* REQUIRED WORK *
Up to and including the line that contains "bush(700, 208, 1.4, 2.2, 'leaf_b', 'scrub", repeat each line of the data exactly, starting from the first.

* DATA EXCERPTS *
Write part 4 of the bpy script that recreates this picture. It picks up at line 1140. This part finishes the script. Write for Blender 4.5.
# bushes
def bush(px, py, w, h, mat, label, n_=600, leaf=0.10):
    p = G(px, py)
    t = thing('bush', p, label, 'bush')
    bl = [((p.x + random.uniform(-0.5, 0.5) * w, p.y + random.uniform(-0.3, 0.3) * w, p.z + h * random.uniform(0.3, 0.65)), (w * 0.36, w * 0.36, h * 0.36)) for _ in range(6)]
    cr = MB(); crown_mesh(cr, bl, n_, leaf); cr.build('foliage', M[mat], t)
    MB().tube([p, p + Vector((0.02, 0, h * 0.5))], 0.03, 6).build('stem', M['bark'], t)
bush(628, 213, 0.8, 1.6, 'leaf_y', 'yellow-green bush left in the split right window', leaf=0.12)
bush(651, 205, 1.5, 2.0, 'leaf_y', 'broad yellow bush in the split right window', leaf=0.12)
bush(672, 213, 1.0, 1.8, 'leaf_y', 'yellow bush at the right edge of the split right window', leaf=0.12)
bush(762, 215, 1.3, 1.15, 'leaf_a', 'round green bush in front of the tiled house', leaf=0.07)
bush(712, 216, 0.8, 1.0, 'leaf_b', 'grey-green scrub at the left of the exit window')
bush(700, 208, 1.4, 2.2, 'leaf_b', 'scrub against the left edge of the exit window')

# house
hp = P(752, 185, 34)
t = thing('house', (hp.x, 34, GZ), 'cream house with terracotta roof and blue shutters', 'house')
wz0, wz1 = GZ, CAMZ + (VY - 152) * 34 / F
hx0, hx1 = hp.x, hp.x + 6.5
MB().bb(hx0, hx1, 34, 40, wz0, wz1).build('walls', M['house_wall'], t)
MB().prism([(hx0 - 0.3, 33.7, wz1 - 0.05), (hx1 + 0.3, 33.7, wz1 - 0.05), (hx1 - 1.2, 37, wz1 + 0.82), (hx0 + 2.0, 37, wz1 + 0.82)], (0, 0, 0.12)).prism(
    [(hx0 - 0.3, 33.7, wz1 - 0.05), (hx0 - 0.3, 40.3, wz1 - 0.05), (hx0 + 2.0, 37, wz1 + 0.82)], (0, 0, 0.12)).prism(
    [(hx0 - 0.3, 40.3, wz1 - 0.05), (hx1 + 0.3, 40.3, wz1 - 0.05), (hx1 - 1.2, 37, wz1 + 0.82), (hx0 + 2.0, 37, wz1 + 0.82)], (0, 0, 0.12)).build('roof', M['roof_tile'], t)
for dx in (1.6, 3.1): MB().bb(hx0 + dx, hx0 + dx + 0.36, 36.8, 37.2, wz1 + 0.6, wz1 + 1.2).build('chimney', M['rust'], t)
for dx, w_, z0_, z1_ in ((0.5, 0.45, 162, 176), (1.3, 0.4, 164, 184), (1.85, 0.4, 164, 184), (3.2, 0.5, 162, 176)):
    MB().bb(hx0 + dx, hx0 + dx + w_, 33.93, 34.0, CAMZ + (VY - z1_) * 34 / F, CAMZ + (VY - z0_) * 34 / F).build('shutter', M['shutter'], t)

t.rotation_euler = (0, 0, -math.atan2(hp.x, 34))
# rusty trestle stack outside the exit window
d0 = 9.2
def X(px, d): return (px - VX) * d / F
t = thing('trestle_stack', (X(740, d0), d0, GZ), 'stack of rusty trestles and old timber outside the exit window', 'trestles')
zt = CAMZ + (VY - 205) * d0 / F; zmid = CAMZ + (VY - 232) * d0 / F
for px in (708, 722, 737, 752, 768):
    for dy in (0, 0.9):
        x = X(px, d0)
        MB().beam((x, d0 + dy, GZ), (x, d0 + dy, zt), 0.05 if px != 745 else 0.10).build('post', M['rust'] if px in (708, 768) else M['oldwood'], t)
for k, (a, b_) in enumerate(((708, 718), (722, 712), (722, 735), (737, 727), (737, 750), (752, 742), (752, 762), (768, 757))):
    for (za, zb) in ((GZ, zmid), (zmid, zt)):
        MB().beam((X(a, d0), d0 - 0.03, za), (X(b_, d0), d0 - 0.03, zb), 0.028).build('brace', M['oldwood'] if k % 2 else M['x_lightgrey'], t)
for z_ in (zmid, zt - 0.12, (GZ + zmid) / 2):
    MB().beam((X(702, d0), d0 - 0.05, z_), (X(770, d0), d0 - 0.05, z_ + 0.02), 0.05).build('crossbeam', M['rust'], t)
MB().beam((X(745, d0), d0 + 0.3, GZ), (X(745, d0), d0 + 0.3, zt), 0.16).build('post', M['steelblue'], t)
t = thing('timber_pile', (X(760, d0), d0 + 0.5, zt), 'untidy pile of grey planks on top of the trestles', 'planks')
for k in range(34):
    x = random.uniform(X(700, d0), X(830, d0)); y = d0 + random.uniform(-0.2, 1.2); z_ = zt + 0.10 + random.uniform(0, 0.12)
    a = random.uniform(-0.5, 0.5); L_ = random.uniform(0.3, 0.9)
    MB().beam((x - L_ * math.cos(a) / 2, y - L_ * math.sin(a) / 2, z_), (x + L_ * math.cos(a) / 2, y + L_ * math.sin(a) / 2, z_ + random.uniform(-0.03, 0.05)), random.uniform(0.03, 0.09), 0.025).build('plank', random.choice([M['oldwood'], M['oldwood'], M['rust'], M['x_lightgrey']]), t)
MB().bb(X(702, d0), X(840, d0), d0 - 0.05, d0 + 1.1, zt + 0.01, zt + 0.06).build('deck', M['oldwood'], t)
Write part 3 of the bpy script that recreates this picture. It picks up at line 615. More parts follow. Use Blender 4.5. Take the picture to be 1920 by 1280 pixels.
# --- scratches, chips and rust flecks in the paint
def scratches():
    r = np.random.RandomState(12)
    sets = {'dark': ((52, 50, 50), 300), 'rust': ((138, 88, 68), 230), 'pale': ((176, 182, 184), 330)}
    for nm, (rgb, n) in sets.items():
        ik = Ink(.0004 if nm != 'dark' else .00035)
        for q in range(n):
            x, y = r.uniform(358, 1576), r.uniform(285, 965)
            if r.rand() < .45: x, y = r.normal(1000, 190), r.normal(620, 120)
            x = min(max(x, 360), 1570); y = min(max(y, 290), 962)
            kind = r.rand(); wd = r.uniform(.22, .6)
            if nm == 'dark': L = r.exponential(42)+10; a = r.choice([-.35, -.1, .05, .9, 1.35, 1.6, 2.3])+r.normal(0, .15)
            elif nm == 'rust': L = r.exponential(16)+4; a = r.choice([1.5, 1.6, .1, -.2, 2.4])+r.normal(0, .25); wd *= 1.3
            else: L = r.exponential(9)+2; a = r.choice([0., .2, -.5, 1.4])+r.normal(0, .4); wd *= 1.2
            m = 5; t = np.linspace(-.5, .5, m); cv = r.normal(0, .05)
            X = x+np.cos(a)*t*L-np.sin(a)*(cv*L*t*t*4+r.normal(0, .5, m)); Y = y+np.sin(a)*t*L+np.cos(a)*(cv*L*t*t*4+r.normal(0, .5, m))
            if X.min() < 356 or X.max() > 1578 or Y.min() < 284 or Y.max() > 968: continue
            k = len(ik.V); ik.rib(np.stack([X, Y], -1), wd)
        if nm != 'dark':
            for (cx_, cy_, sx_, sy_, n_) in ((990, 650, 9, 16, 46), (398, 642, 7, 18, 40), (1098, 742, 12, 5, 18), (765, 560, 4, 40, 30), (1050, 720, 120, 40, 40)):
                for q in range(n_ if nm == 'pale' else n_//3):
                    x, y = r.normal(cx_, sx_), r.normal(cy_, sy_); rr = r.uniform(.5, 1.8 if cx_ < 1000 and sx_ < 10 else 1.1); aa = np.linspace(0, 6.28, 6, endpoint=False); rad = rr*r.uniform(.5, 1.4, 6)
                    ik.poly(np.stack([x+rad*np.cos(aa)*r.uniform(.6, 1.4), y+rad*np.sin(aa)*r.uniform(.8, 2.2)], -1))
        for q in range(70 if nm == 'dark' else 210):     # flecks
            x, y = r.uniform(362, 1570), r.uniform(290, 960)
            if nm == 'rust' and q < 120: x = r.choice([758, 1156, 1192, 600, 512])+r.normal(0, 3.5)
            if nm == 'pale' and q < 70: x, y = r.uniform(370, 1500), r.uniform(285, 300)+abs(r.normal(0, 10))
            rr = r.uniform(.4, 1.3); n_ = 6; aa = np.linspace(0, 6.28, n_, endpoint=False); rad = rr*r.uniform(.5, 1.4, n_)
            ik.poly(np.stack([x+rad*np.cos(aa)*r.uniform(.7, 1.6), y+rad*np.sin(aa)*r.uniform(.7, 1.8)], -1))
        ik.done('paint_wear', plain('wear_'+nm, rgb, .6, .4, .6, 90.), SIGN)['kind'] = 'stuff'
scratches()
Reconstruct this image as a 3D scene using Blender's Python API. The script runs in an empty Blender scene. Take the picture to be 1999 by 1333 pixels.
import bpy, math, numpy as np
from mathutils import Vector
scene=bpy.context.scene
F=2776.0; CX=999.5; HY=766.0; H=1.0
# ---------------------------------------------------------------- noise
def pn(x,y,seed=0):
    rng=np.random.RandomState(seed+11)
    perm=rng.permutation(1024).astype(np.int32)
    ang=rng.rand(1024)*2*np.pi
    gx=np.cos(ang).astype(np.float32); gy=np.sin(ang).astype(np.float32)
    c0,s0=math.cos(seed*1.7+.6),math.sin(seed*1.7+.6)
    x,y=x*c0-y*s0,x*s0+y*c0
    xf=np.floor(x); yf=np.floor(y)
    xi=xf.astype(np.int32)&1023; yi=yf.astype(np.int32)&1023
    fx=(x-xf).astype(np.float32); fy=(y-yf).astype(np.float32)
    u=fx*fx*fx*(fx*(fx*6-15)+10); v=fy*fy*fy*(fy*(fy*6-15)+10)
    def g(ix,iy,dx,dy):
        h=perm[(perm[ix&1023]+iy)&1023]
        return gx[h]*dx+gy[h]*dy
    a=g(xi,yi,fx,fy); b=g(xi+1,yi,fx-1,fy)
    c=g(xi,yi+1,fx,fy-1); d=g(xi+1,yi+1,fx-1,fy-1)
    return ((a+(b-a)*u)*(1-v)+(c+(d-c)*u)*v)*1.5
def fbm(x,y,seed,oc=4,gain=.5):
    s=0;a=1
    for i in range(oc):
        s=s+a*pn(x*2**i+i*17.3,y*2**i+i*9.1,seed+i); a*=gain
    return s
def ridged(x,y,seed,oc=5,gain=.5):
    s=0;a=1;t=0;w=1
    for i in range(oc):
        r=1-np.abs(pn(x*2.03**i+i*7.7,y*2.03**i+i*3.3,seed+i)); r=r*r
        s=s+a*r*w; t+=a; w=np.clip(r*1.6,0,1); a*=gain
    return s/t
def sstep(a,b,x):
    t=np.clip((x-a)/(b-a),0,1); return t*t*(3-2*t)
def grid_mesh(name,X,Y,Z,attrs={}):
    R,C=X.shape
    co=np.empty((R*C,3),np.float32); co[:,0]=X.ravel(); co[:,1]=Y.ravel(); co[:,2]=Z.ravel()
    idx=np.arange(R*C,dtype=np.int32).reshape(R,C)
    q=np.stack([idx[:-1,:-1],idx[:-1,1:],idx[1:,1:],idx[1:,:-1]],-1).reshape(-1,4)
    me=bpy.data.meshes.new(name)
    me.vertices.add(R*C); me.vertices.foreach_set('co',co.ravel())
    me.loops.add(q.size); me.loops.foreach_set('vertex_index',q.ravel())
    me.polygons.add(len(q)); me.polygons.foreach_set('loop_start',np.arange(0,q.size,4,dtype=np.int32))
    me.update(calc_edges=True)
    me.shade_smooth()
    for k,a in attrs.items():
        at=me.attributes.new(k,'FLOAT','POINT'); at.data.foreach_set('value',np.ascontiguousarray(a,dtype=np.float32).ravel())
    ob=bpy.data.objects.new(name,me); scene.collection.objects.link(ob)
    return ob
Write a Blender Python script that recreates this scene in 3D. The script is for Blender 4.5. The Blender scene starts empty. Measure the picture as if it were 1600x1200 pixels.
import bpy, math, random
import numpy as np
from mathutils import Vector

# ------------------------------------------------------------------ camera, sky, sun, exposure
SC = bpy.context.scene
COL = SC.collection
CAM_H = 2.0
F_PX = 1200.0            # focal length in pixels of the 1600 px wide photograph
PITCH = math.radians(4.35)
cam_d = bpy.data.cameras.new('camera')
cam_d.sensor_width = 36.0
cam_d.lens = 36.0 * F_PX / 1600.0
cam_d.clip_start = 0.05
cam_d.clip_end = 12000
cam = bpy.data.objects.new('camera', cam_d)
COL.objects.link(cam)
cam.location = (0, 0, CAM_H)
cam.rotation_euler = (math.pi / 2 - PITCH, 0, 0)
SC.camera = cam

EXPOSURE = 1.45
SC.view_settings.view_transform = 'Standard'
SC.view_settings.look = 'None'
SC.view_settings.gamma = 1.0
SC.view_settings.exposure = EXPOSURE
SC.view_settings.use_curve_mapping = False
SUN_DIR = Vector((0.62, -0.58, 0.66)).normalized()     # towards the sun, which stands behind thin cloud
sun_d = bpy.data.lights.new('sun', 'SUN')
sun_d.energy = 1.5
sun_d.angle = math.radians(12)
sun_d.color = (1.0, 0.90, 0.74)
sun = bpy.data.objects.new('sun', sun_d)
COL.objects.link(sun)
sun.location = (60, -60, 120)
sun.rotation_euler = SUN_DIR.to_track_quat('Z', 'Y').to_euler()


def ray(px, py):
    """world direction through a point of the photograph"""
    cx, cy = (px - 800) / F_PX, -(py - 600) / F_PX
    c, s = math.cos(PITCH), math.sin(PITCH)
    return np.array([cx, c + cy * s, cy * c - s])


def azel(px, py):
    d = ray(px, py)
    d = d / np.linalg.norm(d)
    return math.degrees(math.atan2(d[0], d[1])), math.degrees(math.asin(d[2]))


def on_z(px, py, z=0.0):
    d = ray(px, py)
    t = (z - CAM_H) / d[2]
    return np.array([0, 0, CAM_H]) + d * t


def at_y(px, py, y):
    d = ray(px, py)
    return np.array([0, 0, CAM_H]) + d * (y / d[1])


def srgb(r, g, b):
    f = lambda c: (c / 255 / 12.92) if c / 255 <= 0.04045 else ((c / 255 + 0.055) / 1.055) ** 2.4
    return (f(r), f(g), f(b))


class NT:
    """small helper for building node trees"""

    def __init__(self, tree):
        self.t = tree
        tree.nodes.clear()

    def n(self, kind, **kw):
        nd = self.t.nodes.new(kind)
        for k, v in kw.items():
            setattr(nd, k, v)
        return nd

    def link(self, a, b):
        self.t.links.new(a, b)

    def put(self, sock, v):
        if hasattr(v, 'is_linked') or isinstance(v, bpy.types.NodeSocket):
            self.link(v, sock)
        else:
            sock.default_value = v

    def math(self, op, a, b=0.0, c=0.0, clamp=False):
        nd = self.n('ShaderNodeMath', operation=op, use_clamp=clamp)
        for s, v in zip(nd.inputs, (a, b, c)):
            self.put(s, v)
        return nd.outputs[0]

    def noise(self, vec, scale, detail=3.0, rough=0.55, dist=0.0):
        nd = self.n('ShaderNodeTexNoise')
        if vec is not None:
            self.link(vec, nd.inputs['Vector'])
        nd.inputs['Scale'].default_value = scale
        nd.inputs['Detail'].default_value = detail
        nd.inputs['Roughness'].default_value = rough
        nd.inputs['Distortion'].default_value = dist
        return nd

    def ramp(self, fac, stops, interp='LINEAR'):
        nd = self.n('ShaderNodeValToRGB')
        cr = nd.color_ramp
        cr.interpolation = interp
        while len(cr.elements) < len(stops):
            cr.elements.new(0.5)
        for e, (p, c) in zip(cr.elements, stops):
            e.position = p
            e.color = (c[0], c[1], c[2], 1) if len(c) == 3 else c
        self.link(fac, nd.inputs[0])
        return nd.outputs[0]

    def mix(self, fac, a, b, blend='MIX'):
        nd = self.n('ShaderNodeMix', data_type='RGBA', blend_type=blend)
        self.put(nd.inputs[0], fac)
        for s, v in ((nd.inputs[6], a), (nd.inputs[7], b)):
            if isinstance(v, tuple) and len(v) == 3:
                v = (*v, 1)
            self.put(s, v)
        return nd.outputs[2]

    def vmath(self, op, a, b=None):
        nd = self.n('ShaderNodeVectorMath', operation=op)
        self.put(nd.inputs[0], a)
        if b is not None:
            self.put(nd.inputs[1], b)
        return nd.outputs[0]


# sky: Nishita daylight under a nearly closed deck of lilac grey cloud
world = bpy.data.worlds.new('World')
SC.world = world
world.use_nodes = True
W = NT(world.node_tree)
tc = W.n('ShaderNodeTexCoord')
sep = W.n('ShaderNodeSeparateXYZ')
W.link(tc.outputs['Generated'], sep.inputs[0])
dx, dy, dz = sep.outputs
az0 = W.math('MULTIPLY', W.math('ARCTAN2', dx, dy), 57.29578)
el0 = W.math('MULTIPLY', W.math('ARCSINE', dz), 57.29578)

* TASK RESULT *
Write part 4 of the bpy script that recreates this picture. It picks up at line 1140. This part finishes the script. Write for Blender 4.5.
# bushes
def bush(px, py, w, h, mat, label, n_=600, leaf=0.10):
    p = G(px, py)
    t = thing('bush', p, label, 'bush')
    bl = [((p.x + random.uniform(-0.5, 0.5) * w, p.y + random.uniform(-0.3, 0.3) * w, p.z + h * random.uniform(0.3, 0.65)), (w * 0.36, w * 0.36, h * 0.36)) for _ in range(6)]
    cr = MB(); crown_mesh(cr, bl, n_, leaf); cr.build('foliage', M[mat], t)
    MB().tube([p, p + Vector((0.02, 0, h * 0.5))], 0.03, 6).build('stem', M['bark'], t)
bush(628, 213, 0.8, 1.6, 'leaf_y', 'yellow-green bush left in the split right window', leaf=0.12)
bush(651, 205, 1.5, 2.0, 'leaf_y', 'broad yellow bush in the split right window', leaf=0.12)
bush(672, 213, 1.0, 1.8, 'leaf_y', 'yellow bush at the right edge of the split right window', leaf=0.12)
bush(762, 215, 1.3, 1.15, 'leaf_a', 'round green bush in front of the tiled house', leaf=0.07)
bush(712, 216, 0.8, 1.0, 'leaf_b', 'grey-green scrub at the left of the exit window')
bush(700, 208, 1.4, 2.2, 'leaf_b', 'scrub against the left edge of the exit window')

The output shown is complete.